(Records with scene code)
***

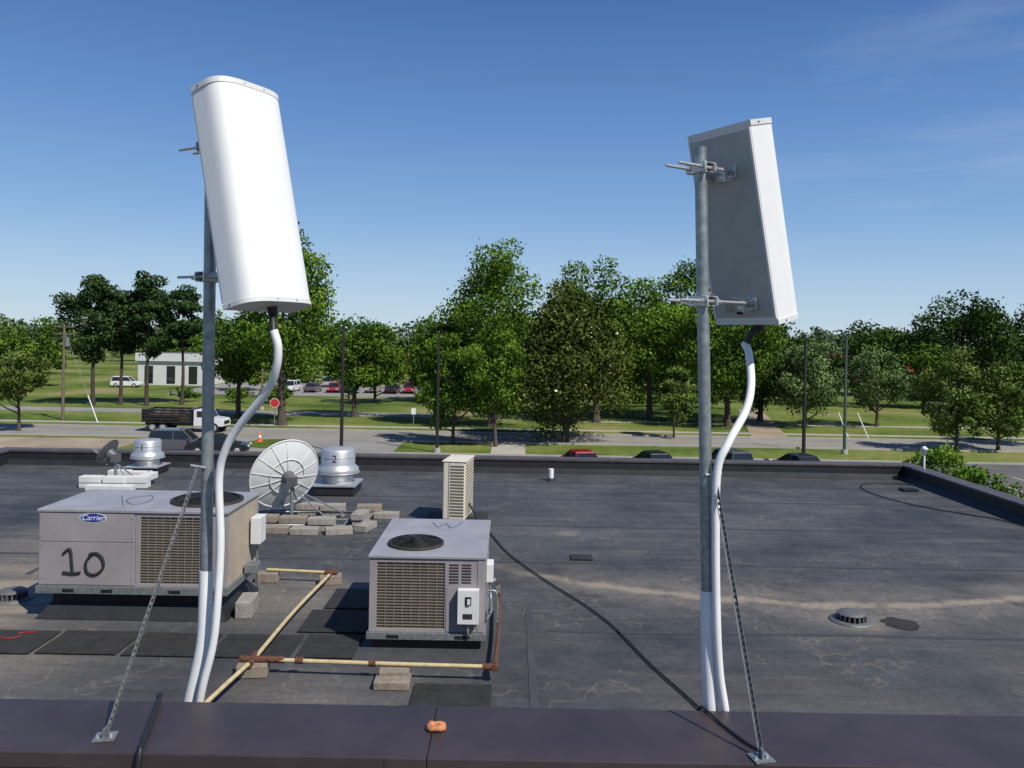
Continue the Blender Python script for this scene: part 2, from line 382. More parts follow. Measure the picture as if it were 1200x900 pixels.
b.make('membrane_seams',bo)

def pad(x0,x1,y0,y1,rz=0):
    p=Mb(); p.box(x0,x1,y0,y1,6.009,6.022,'pad')
    p.make('walkway_pad',None,0.004,rz=0)
for i in range(5):
    j=random.uniform(-.03,.03)
    pad(-5.95+i*0.80,-5.2+i*0.80,7.55+j,8.12+j)
pad(-1.95,-1.42,7.55,8.12); pad(-2.1,-1.42,8.2,8.85); pad(-2.0,-1.42,8.92,9.6)
pad(-0.78,-0.12,6.55,7.02)
pad(0.85,1.15,11.05,11.3)
def drain(x,y,r=0.17):
    d=Mb(); d.lathe((x,y,6.0),[(r*1.5,0.004),(r*1.45,0.018),(r*1.0,0.02)],'brace',24)
    for i in range(18):
        t=i/18*2*math.pi
        d.obox((x+math.cos(t)*r*0.85,y+math.sin(t)*r*0.85,6.05),(math.cos(t)*0.02,math.sin(t)*0.02,0),(-math.sin(t)*0.008,math.cos(t)*0.008,0),(0,0,0.035),'brace')
    d.lathe((x,y,6.0),[(r*0.95,0.08),(r*0.8,0.10),(r*0.3,0.105),(0.001,0.107)],'brace',24)
    d.lathe((x,y,6.0),[(r*0.7,0.01),(r*0.7,0.08)],'black',16)
    d.make('roof_drain')
drain(3.72,8.85,0.155); drain(-5.5,9.1,0.155)
b=Mb(); vs=[(4.22,8.78,6.014)]+[(4.22+0.2*math.cos(t/20*6.2832)*random.uniform(.75,1.1),8.78+0.2*math.sin(t/20*6.2832)*random.uniform(.75,1.1),6.006) for t in range(20)]
b.add(vs,[(0,i+1,(i+1)%20+1) for i in range(20)],'pad'); b.make('membrane_patch')

# ------------------------------------------------------------------ HVAC units
def coil_grille(b,x0,x1,y,z0,z1,k='coil'):
    n=int((z1-z0)/0.028); m=int((x1-x0)/0.075)
    b.box(x0,x1,y+0.006,y+0.02,z0,z1,k)
    for i in range(n+1):
        z=z0+(z1-z0)*i/n; b.box(x0,x1,y-0.004,y+0.002,z-0.004,z+0.004,'wire')
    for i in range(m+1):
        x=x0+(x1-x0)*i/m; b.box(x-0.003,x+0.003,y-0.007,y-0.0045,z0,z1,'wire')
def fan(b,x,y,z,r):
    b.lathe((x,y,z),[(r*1.12,0.0),(r*1.12,0.025),(r*1.02,0.03),(r,0.006)],'hvac_dark',36)
    b.lathe((x,y,z),[(r,0.006),(0.001,0.005)],'hvac_dark',36)
    for i in range(1,9):
        q=r*i/8; b.ring((x,y,z+0.035+0.03*(1-(i/8)**2)),q,0.0045,'black',32,5)
    for i in range(8):
        t=i*math.pi/4; b.tube([(x,y,z+0.066),(x+math.cos(t)*r*0.6,y+math.sin(t)*r*0.6,z+0.057),(x+math.cos(t)*r,y+math.sin(t)*r,z+0.032)],0.005,'black',5,3)
    b.cyl((x,y,z+0.01),(x,y,z+0.075),r*0.22,r*0.2,'black',16)
x0,x1,y0,y1,zb,zt=-4.86,-2.92,8.48,9.55,6.27,7.14
E=empty('rooftop_air_conditioner',(0,0,0))
b=Mb()
b.box(x0+0.1,x1-0.1,y0+0.1,y1-0.1,6.05,zb-0.002,'parapet_mem')
b.add([(x0-0.02,y0-0.02,6.006),(x1+0.02,y0-0.02,6.006),(x1+0.02,y1+0.02,6.006),(x0-0.02,y1+0.02,6.006),(x0+0.1,y0+0.1,6.16),(x1-0.1,y0+0.1,6.16),(x1-0.1,y1-0.1,6.16),(x0+0.1,y1-0.1,6.16)],[(0,1,5,4),(1,2,6,5),(2,3,7,6),(3,0,4,7)],'parapet_mem')
b.make('curb',E)
b=Mb()
b.box(x0-0.02,x1+0.02,y0-0.02,y1+0.02,zb,zb+0.075,'galv')
for xx in (-4.6,-4.2,-3.5,-3.15): b.box(xx,xx+0.12,y0-0.023,y0-0.018,zb+0.015,zb+0.05,'black')
b.make('base_rail',E,0.004)
b=Mb()
xm=-3.86
b.box(x0,xm-0.004,y0,y1,zb+0.077,zt-0.03,'hvac')
b.box(x0+0.005,xm-0.01,y0-0.006,y0-0.0005,zb+0.09,6.80,'hvac')
b.box(x0+0.005,xm-0.01,y0-0.006,y0-0.0005,6.806,zt-0.04,'hvac')
for zz in (6.42,6.76,6.85,7.05):
    for xx in (x0+0.03,xm-0.035): b.cyl((xx,y0-0.006,zz),(xx,y0-0.010,zz),0.006,0.006,'galv',6)
b.box(xm,x1-0.03,y0+0.03,y1-0.03,zb+0.077,zt-0.03,'hvac_dark')
for (a,c,e_,f) in ((xm,xm+0.05,y0,y0+0.03),(x1-0.20,x1,y0,y0+0.03),(x1-0.03,x1,y0+0.031,y0+0.07),(x1-0.03,x1,y1-0.05,y1),(xm,x1-0.031,y1-0.03,y1)):
    b.box(a,c,e_,f,zb+0.077,zt-0.03,'hvac')
b.box(xm+0.05,x1-0.2,y0,y0+0.03,zb+0.077,zb+0.11,'hvac'); b.box(xm+0.05,x1-0.2,y0,y0+0.03,zt-0.07,zt-0.03,'hvac')
b.make('casing',E,0.004)
b=Mb(); coil_grille(b,xm+0.05,x1-0.2,y0+0.012,zb+0.11,zt-0.07,'coil')
b.box(x1-0.028,x1-0.004,y0+0.072,y1-0.052,zb+0.08,zt-0.035,'coil_light')
for i in range(30):
    zz=zb+0.1+i*0.025; b.box(x1-0.0035,x1-0.001,y0+0.08,y1-0.06,zz,zz+0.004,'wire')
b.make('coil',E)
b=Mb(); b.box(x0-0.015,x1+0.015,y0-0.015,y1+0.015,zt-0.03,zt,'hvac_top'); b.box(xm-0.005,xm+0.005,y0-0.018,y1+0.016,zt-0.032,zt+0.004,'hvac')
b.make('top_panel',E,0.006)
b=Mb(); fan(b,-3.32,9.02,zt+0.001,0.34); b.make('fan_grille',E)
b=Mb()
b.box(x1+0.02,x1+0.13,9.2,9.42,6.62,6.92,'boxwhite'); b.tube([(x1+0.07,9.3,6.62),(x1+0.07,9.3,6.3),(x1+0.09,9.35,6.02)],0.014,'galv',8)
b.box(x1+0.02,x1+0.16,9.0,9.15,6.35,6.45,'galv')
b.make('disconnect_box',E,0.008)
b=Mb()
vs=[(-4.30+0.13*math.cos(t/24*2*math.pi),y0-0.010,7.055+0.045*math.sin(t/24*2*math.pi)) for t in range(24)]
b.add(vs,[tuple(range(24))],'blue'); vs2=[(-4.30+0.14*math.cos(t/24*2*math.pi),y0-0.008,7.055+0.052*math.sin(t/24*2*math.pi)) for t in range(24)]
b.add(vs2,[tuple(range(24))],'whitepaint'); b.make('badge',E)
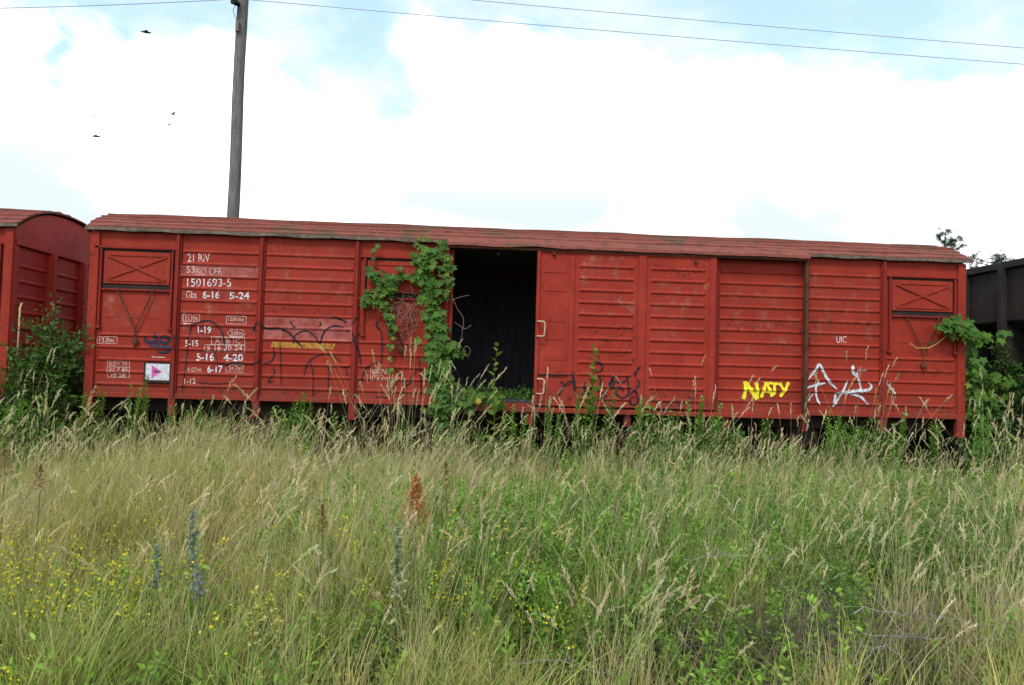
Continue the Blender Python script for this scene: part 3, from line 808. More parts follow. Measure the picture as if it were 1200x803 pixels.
rect(214, 368.5, 234, 376.5); rect(265.5, 370.5, 288.5, 379.5); rect(248, 395, 287, 403.5); rect(240, 404, 287, 412); rect(265, 427.5, 285, 436)
rect(114, 394.5, 137.5, 402.5); rect(126, 423, 152, 442); rect(434.5, 431.5, 456.5, 446); rect(215.5, 367, 218, 380)
outline([(266.5, 390.5), (270.5, 386.2), (284, 386.6), (288, 391), (284, 395), (270.5, 394.6)])
b = MB(); ribbon(b, [(261, 395.4), (261, 403.8)], .006, 0, False); ribbon(b, [(274, 395.6), (274, 404)], .006, 0, False); ribbon(b, [(178, 418.5), (194, 419)], .012, 0, False)
ribbon(b, [(215, 379.5), (224, 379.7)], .012, 0, False); ribbon(b, [(126, 430), (152, 430.6)], .006, 0, False); ribbon(b, [(126, 436.6), (152, 437.2)], .006, 0, False)
b.build('marking_rules', fp, main)
# spray tags
def tagline(label, mat, lines):
    t = bpy.data.objects.new('spray_tag', None); C.objects.link(t); t.parent = main; t['label'] = label; t.empty_display_size = .1
    if mat == 'white_spray':
        for w, pts in lines: b = MB(); ribbon(b, pts, w*1.9); b.build('overspray', 'white_haze', t)
    for w, pts in lines: b = MB(); ribbon(b, pts, w); b.build('spray_line', mat, t)
    return t
K = .020
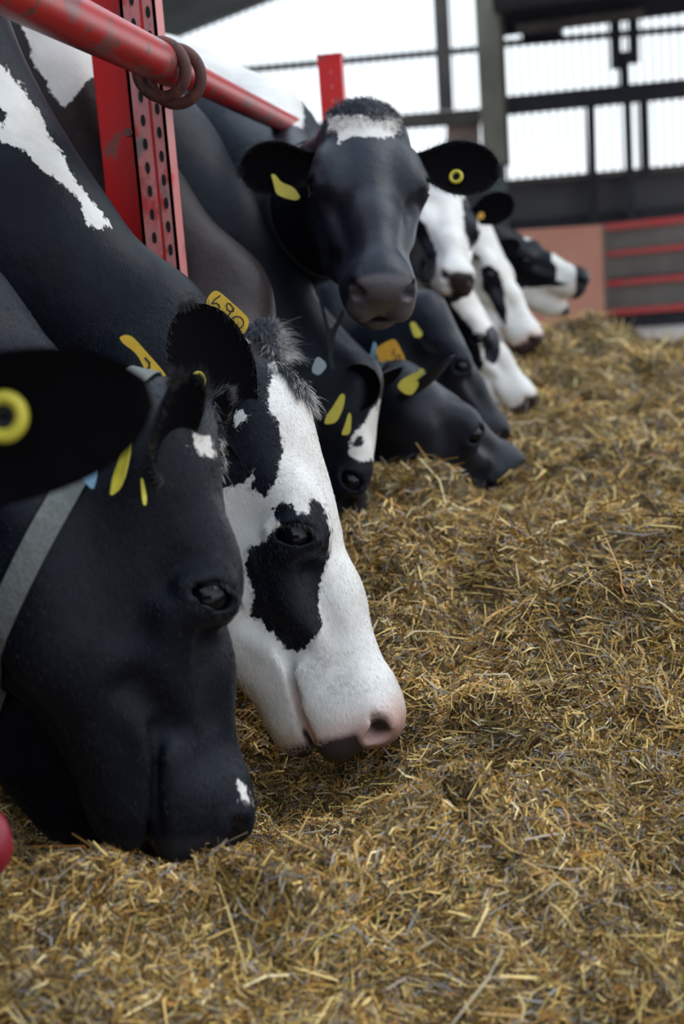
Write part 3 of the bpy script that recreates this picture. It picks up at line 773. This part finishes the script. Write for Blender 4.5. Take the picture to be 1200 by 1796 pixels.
    nostril = np.clip(1 - np.sqrt((x_ - .502) ** 2 + (np.abs(y_) - .050) ** 2 + (z_ / zs + .062) ** 2) / .019, 0, 1)
    nose = np.maximum(nose, np.clip(nostril * 4, 0, 1) * (1 - isear))
    pink = np.clip((x_ - .455) / .045, 0, 1) * pinkamt * (1 - isear) + pinkamt * .9 * np.clip(1 - (np.abs(z_ / zs + .144 + jaw * .5) / .014), 0, 1) * np.clip((x_ - .39) / .04, 0, 1) * (1 - isear)
    grey = np.zeros(len(Vw))
    for gx, gy, gr in greypts: grey = np.maximum(grey, np.clip(1.2 - np.hypot(px - gx, py - gy) / gr, 0, 1))
    loc = np.array([float(Vw[:nb_, 0].min() + .9), float(np.median(Vw[:, 1])), 0.0])
    root = empty('tmp', tuple(loc)); bpy.data.objects.remove(root)
    me_root = mesh_np('dairy_cow', Vw - loc, F, coat or M_coat, smooth=True, attrs={'coat': ('FLOAT', cfield), 'nose': ('FLOAT', nose), 'pink': ('FLOAT', pink.clip(0, 1)), 'grey': ('FLOAT', grey), 'inner': ('FLOAT', isear * (earU[:, 2] > 0) * np.clip(earU[:, 0] / .15, 0, 1))})
    me_root.location = tuple(loc); tag(me_root, label, 'cow', group if group else None)
    # eyes
    for s_, on in zip((-1, 1), eyes):
        if not on: continue
        c = lw((EYE[0] + .001, s_ * EYE[1], EYE[2] * zs + .0015)); mb = MB(); n = 20; VV = []; FF = []
        for i in range(n + 1):
            for j in range(2 * n):
                th = math.pi * i / n; ph = math.pi * j / n; VV.append(c + .0240 * sc * np.array([math.sin(th) * math.cos(ph), math.sin(th) * math.sin(ph), math.cos(th)]))
        for i in range(n):
            for j in range(2 * n): q = i * 2 * n; FF.append((q + j, q + 2 * n + j, q + 2 * n + (j + 1) % (2 * n), q + (j + 1) % (2 * n)))
        mb.add(VV, FF); mb.build('eye', M_eye, me_root, True)
    info = dict(root=me_root, O=O, R=Rm, sc=sc, lw=lw, V=Vw, F=F, nb=nb_, ears=ear_info, cf=cfield, px=px, py=py, d=d)
    info['bvh'] = BVHTree.FromPolygons([tuple(v) for v in Vw], [tuple(int(q) for q in p) for p in F])
    COWS[key] = info
    # dark fringe along the ear rim
    if h < .008:
        for s_, (b0, tip, fc, Ve, Ue) in ear_info.items():
            r = np.random.RandomState(3 + s_); m = (np.abs(Ue[:, 1]) > .98) | (Ue[:, 0] > .97); idx = np.nonzero(m & (Ue[:, 0] > .15))[0]
            cen = b0 + (tip - b0) * .45; pick = r.choice(idx, 1500); rt = Ve[pick] + r.randn(len(pick), 3) * .003
            dr = rt - cen; dr /= np.linalg.norm(dr, axis=1)[:, None]; dr = dr + (tip - b0) / np.linalg.norm(tip - b0) * .8 + r.randn(*dr.shape) * .35
            strands('ear_hair', me_root, rt - dr * .002, dr, .006 + .010 * r.rand(len(rt)), .00022, np.tile([[.014, .013, .014]], (len(rt), 1)) * (1 + r.rand(len(rt), 1)), 5, seg=3)
    return info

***

• [Work instructions]
The lines from the start of the entries above through the one containing "b.make('membrane_seams',bo)" are to be retyped exactly, and no others. Pictures are left out.

• [Exercise response]
Continue the Blender Python script for this scene: part 2, from line 382. More parts follow. Measure the picture as if it were 1200x900 pixels.
b.make('membrane_seams',bo)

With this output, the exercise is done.